Saturday, March 23rd from 9:00 – 10:30 am EST in OI 5150
Speakers:
- Dr. Niyousha Bastani, Postdoctoral Fellow at the Centre for Diaspora and International Studies
- Abarna Selvarajah, PhD Student, Department of Social Justice Education, OISE
- Sarah Ázeline, EdD Candidate, Department of Social Justice Education, OISE
Chair: Dr. Hayley Brooks
Abstract: This highlighted panel session will explore how educational policies and teacher practices across Canada, the United States, and the United Kingdom shape specific nationalist discourses that produce and reproduce racial violence. To investigate this, each presenter will explore how critical engagement with media and culture has the potential to envision resistance to nationalist policies and practices that surveil, harm, and dispossess student populations. The first presentation focuses on how the Ontario Safe Schools Act regulates and suppresses student activism in Ontario highschools by examining a case-study of awareness-raising campaigns on Tamil Genocide Education. The paper is influenced and informed by scholarship on narratives of doubt, self-censorship, and resistance through social media storytelling. The second panelist examines the enactment of complexes of white saviorism in US classrooms and how these complexes have dominated the ways in which white-identifying, female-identifying educators in the United States envision their role in education. Considered through the lens of Critical Whiteness Studies (CWS), this panel will focus on the connections between film media, nationalism, and white savior roles in the US education system.
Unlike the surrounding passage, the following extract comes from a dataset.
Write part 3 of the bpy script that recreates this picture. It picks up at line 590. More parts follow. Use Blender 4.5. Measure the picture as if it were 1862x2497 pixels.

The final presentation takes up a counter-extremism policy known as Prevent, which is a mandatory policy across the education sector in the United Kingdom. The policy has been widely criticized for policing students who are (perceived as) Muslim. By contrasting the policy’s vision of psychological care with an anti-surveillance articulation of healing in a zine by the Khidr Collective (a Muslim arts collective), this presentation reveals “prevention” as a racializing and racist ethic of care.